# AIM OF THE TASK:
Copy each line of the data below exactly, leaving out pictures.
─── DATA SECTION ───
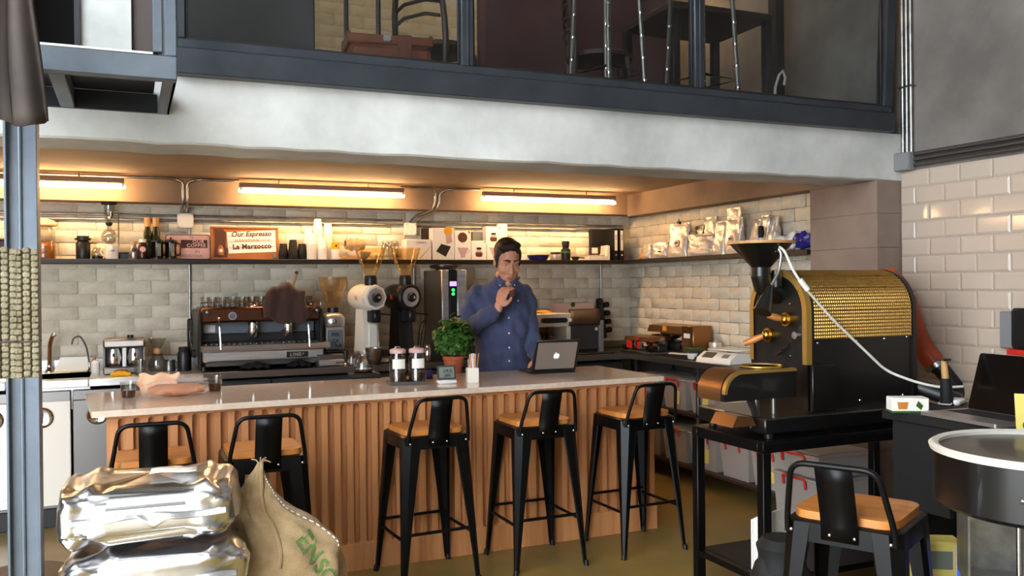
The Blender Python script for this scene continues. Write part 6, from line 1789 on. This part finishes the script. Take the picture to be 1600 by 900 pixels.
# ------------------------------------------------------------------ silver sacks and burlap in the left foreground
random.seed(31)
def sgnp(c, e): return math.copysign(abs(c)**e, c)
def foil_sack(loc, rz, w, d, h, seed, label, sticker=False):
    rs = random.Random(seed)
    t = thing('silver_bag', label, 'bag', loc, rz, 'silver foil bags in a stack')
    ph = [rs.uniform(0,6) for _ in range(8)]
    def f(u, v):
        a = 2*PI*u; b = PI*(v-.5)
        x = sgnp(math.cos(a), .24)*sgnp(math.cos(b), .2); y = sgnp(math.sin(a), .24)*sgnp(math.cos(b), .2); z = sgnp(math.sin(b), .32)
        # belly and corner pinch
        ex = 1-.05*z*z+.03*math.sin(3*y+ph[0]); ey = 1-.08*z*z+.03*math.sin(4*x+ph[1])
        p = Vector((x*w/2*ex, y*d/2*ey, z*h/2*(1-.10*(x*x+y*y)*.5)))
        wr = .85*(.010*math.sin(7*x+5*z+ph[2]+3*math.sin(4*x+ph[3]))*(.5+.5*abs(z)) + .007*math.sin(13*x-9*y+ph[4]) + .012*(abs(math.sin(5*x+6*z+ph[5]))-.5)+ .007*abs(math.sin(9*x-7*z+ph[7])) + .003*math.sin(29*x+17*z+ph[6]))
        n = Vector((x*.3,y*.8,z)).normalized()
        return p + n*wr
    mb = MB().grid(f, 110, 60, True)
    mb.v = [Vector((p.x,p.y,p.z)) for p in mb.v]
    zm = min(p.z for p in mb.v); zM = max(p.z for p in mb.v)
    mb.v = [Vector((p.x,p.y,(p.z-zm)*h/(zM-zm))) for p in mb.v]
    mb.build('foil_body', 'foil', t, angle=34)
    # folded seam flap across the front
    def fl(u, v):
        x = -w*.40+w*.84*u
        dip = .035*max(0,1-abs(u-.52)/.09)
        return Vector((x, -d/2-.010-.012*v+.004*math.sin(17*u+ph[0]), h*.56-v*(.02+dip)+.006*math.sin(9*u+ph[1])))
    MB().grid(fl, 60, 5).build('seam_flap', 'foil', t, angle=40).modifiers.new('t','SOLIDIFY').thickness = .002
    if sticker:
        MB().grid(lambda u,v: Vector((.0+.15*u, -.10+.09*v, h+.008+.003*math.sin(6*u))), 6, 5).build('tape_label', 'paper_white', t, angle=60).modifiers.new('t','SOLIDIFY').thickness = .0015
    return t
labs = ['silver foil bag lowest in the stack, on the floor','silver foil bag second from the bottom of the stack','silver foil bag second from the top, cut by the lower frame edge','topmost silver foil bag with a pale tape label']
for k in range(4):
    foil_sack((.075+(.012 if k == 2 else 0)-.006*k+.01,3.31-(.012 if k == 2 else 0),.001+k*.217), (.0,.05,-.05,-.10)[k], .57, .43, .2165, 40+k, labs[k], k == 3)
# burlap sack with a peaked corner
BC = (.49,3.43)
rings = [(.07,0,.0,.16,.16),(.07,0,.04,.185,.19),(.07,0,.2,.19,.2),(.07,0,.38,.185,.195),(.07,0,.47,.18,.185),(.06,.0,.54,.17,.16),(.02,.01,.61,.14,.12),(-.03,.012,.67,.095,.09),(-.05,.012,.725,.062,.062),(-.05,.012,.77,.038,.038),(-.045,.01,.81,.018,.016),(-.04,.01,.835,.010,.009)]
def sack(u, v):
    s = v*(len(rings)-1); i = min(int(s), len(rings)-2); f_ = s-i
    r0, r1 = rings[i], rings[i+1]; q = [r0[j]*(1-f_)+r1[j]*f_ for j in range(5)]
    a = 2*PI*u
    wv = .012*math.sin(3*a+v*7)+.008*math.sin(7*a-v*15)+.006*math.sin(11*a+v*30)
    k = min(1, q[3]/.15)
    return Vector((q[0]+(q[3]+wv*k)*sgnp(math.cos(a),.8), q[1]+(q[4]+wv*k)*sgnp(math.sin(a),.8), q[2]))
t = thing('burlap_sack', 'open weave burlap coffee sack with a peaked top beside the silver bags', 'sack', (*BC,0), .0)
sk = MB().grid(sack, 72, 70, True).build('sack_body', 'burlap', t, angle=80)
# hem ridge, stitching and frayed tie
ridge = [sack(.80-.10*k/20, 1-.62*k/20)+Vector((0,-.006,0)) for k in range(21)]
MB().tube(ridge, .007, 8).build('hem', 'burlap', t)
for k in range(22):
    q = sack(.86+.002*k, .86-.02*k); q2 = sack(.86+.002*k+.001, .86-.02*k-.011)
    MB().tube([q+Vector((.002,-.004,0)), q2+Vector((.002,-.004,0))], .0022, 5).build('stitch', 'paper_white', t)
for k in range(5):
    a = random.uniform(0,6)
    MB().tube([(-.04,.01,.83),(-.04+.02*math.cos(a),.01+.02*math.sin(a),.845),(-.04+.04*math.cos(a),.01+.035*math.sin(a),.84+random.uniform(-.01,.015))], .0025, 5).build('frayed_end', 'burlap', t)
bvh = BVHTree.FromPolygons([v.co for v in sk.data.vertices], [tuple(p.vertices) for p in sk.data.polygons])
def printed(body, size, x, z, rot):
    me = text_mesh(body, size, depth=0, bold=.002)
    vd = Vector((.15,1,0)).normalized()
    bm = bmesh.new(); bm.from_mesh(me); bmesh.ops.subdivide_edges(bm, edges=bm.edges[:], cuts=1)
    ok = True
    for v in bm.verts:
        px = v.co.x*math.cos(rot)-v.co.y*math.sin(rot)+x; pz = v.co.x*math.sin(rot)+v.co.y*math.cos(rot)+z
        h_ = bvh.ray_cast(Vector((px,0,pz))-vd*2, vd)
        if h_[0] is None: ok = False; continue
        v.co = h_[0]-vd*.004
    bm.to_mesh(me); bm.free()
    link('print', me, 'burlap_ink', t)
printed('EN', .085, .135, .535, -1.0)
printed('SC', .08, .19, .44, -1.0)
printed('COF', .07, .10, .36, -1.0)
t = thing('side_stool', 'low round black stool beside the silver bags at the left', 'stool', (-.36,3.62,0))
MB().lathe([(.0,.43),(.15,.43),(.16,.44),(.16,.465),(.15,.475),(0,.477)], n=32).build('seat', 'dark_walnut', t)
for k in range(3):
    a = 2*PI*k/3+.4
    MB().tube([(.08*math.cos(a),.08*math.sin(a),.43),(.15*math.cos(a),.15*math.sin(a),0)], .014, 8).build('leg', 'black_metal', t)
───
# TASK ANSWER:
The Blender Python script for this scene continues. Write part 6, from line 1789 on. This part finishes the script. Take the picture to be 1600 by 900 pixels.
# ------------------------------------------------------------------ silver sacks and burlap in the left foreground
random.seed(31)
def sgnp(c, e): return math.copysign(abs(c)**e, c)
def foil_sack(loc, rz, w, d, h, seed, label, sticker=False):
    rs = random.Random(seed)
    t = thing('silver_bag', label, 'bag', loc, rz, 'silver foil bags in a stack')
    ph = [rs.uniform(0,6) for _ in range(8)]
    def f(u, v):
        a = 2*PI*u; b = PI*(v-.5)
        x = sgnp(math.cos(a), .24)*sgnp(math.cos(b), .2); y = sgnp(math.sin(a), .24)*sgnp(math.cos(b), .2); z = sgnp(math.sin(b), .32)
        # belly and corner pinch
        ex = 1-.05*z*z+.03*math.sin(3*y+ph[0]); ey = 1-.08*z*z+.03*math.sin(4*x+ph[1])
        p = Vector((x*w/2*ex, y*d/2*ey, z*h/2*(1-.10*(x*x+y*y)*.5)))
        wr = .85*(.010*math.sin(7*x+5*z+ph[2]+3*math.sin(4*x+ph[3]))*(.5+.5*abs(z)) + .007*math.sin(13*x-9*y+ph[4]) + .012*(abs(math.sin(5*x+6*z+ph[5]))-.5)+ .007*abs(math.sin(9*x-7*z+ph[7])) + .003*math.sin(29*x+17*z+ph[6]))
        n = Vector((x*.3,y*.8,z)).normalized()
        return p + n*wr
    mb = MB().grid(f, 110, 60, True)
    mb.v = [Vector((p.x,p.y,p.z)) for p in mb.v]
    zm = min(p.z for p in mb.v); zM = max(p.z for p in mb.v)
    mb.v = [Vector((p.x,p.y,(p.z-zm)*h/(zM-zm))) for p in mb.v]
    mb.build('foil_body', 'foil', t, angle=34)
    # folded seam flap across the front
    def fl(u, v):
        x = -w*.40+w*.84*u
        dip = .035*max(0,1-abs(u-.52)/.09)
        return Vector((x, -d/2-.010-.012*v+.004*math.sin(17*u+ph[0]), h*.56-v*(.02+dip)+.006*math.sin(9*u+ph[1])))
    MB().grid(fl, 60, 5).build('seam_flap', 'foil', t, angle=40).modifiers.new('t','SOLIDIFY').thickness = .002
    if sticker:
        MB().grid(lambda u,v: Vector((.0+.15*u, -.10+.09*v, h+.008+.003*math.sin(6*u))), 6, 5).build('tape_label', 'paper_white', t, angle=60).modifiers.new('t','SOLIDIFY').thickness = .0015
    return t
labs = ['silver foil bag lowest in the stack, on the floor','silver foil bag second from the bottom of the stack','silver foil bag second from the top, cut by the lower frame edge','topmost silver foil bag with a pale tape label']
for k in range(4):
    foil_sack((.075+(.012 if k == 2 else 0)-.006*k+.01,3.31-(.012 if k == 2 else 0),.001+k*.217), (.0,.05,-.05,-.10)[k], .57, .43, .2165, 40+k, labs[k], k == 3)
# burlap sack with a peaked corner
BC = (.49,3.43)
rings = [(.07,0,.0,.16,.16),(.07,0,.04,.185,.19),(.07,0,.2,.19,.2),(.07,0,.38,.185,.195),(.07,0,.47,.18,.185),(.06,.0,.54,.17,.16),(.02,.01,.61,.14,.12),(-.03,.012,.67,.095,.09),(-.05,.012,.725,.062,.062),(-.05,.012,.77,.038,.038),(-.045,.01,.81,.018,.016),(-.04,.01,.835,.010,.009)]
def sack(u, v):
    s = v*(len(rings)-1); i = min(int(s), len(rings)-2); f_ = s-i
    r0, r1 = rings[i], rings[i+1]; q = [r0[j]*(1-f_)+r1[j]*f_ for j in range(5)]
    a = 2*PI*u
    wv = .012*math.sin(3*a+v*7)+.008*math.sin(7*a-v*15)+.006*math.sin(11*a+v*30)
    k = min(1, q[3]/.15)
    return Vector((q[0]+(q[3]+wv*k)*sgnp(math.cos(a),.8), q[1]+(q[4]+wv*k)*sgnp(math.sin(a),.8), q[2]))
t = thing('burlap_sack', 'open weave burlap coffee sack with a peaked top beside the silver bags', 'sack', (*BC,0), .0)
sk = MB().grid(sack, 72, 70, True).build('sack_body', 'burlap', t, angle=80)
# hem ridge, stitching and frayed tie
ridge = [sack(.80-.10*k/20, 1-.62*k/20)+Vector((0,-.006,0)) for k in range(21)]
MB().tube(ridge, .007, 8).build('hem', 'burlap', t)
for k in range(22):
    q = sack(.86+.002*k, .86-.02*k); q2 = sack(.86+.002*k+.001, .86-.02*k-.011)
    MB().tube([q+Vector((.002,-.004,0)), q2+Vector((.002,-.004,0))], .0022, 5).build('stitch', 'paper_white', t)
for k in range(5):
    a = random.uniform(0,6)
    MB().tube([(-.04,.01,.83),(-.04+.02*math.cos(a),.01+.02*math.sin(a),.845),(-.04+.04*math.cos(a),.01+.035*math.sin(a),.84+random.uniform(-.01,.015))], .0025, 5).build('frayed_end', 'burlap', t)
bvh = BVHTree.FromPolygons([v.co for v in sk.data.vertices], [tuple(p.vertices) for p in sk.data.polygons])
def printed(body, size, x, z, rot):
    me = text_mesh(body, size, depth=0, bold=.002)
    vd = Vector((.15,1,0)).normalized()
    bm = bmesh.new(); bm.from_mesh(me); bmesh.ops.subdivide_edges(bm, edges=bm.edges[:], cuts=1)
    ok = True
    for v in bm.verts:
        px = v.co.x*math.cos(rot)-v.co.y*math.sin(rot)+x; pz = v.co.x*math.sin(rot)+v.co.y*math.cos(rot)+z
        h_ = bvh.ray_cast(Vector((px,0,pz))-vd*2, vd)
        if h_[0] is None: ok = False; continue
        v.co = h_[0]-vd*.004
    bm.to_mesh(me); bm.free()
    link('print', me, 'burlap_ink', t)
printed('EN', .085, .135, .535, -1.0)
printed('SC', .08, .19, .44, -1.0)
printed('COF', .07, .10, .36, -1.0)
t = thing('side_stool', 'low round black stool beside the silver bags at the left', 'stool', (-.36,3.62,0))
MB().lathe([(.0,.43),(.15,.43),(.16,.44),(.16,.465),(.15,.475),(0,.477)], n=32).build('seat', 'dark_walnut', t)
for k in range(3):
    a = 2*PI*k/3+.4
    MB().tube([(.08*math.cos(a),.08*math.sin(a),.43),(.15*math.cos(a),.15*math.sin(a),0)], .014, 8).build('leg', 'black_metal', t)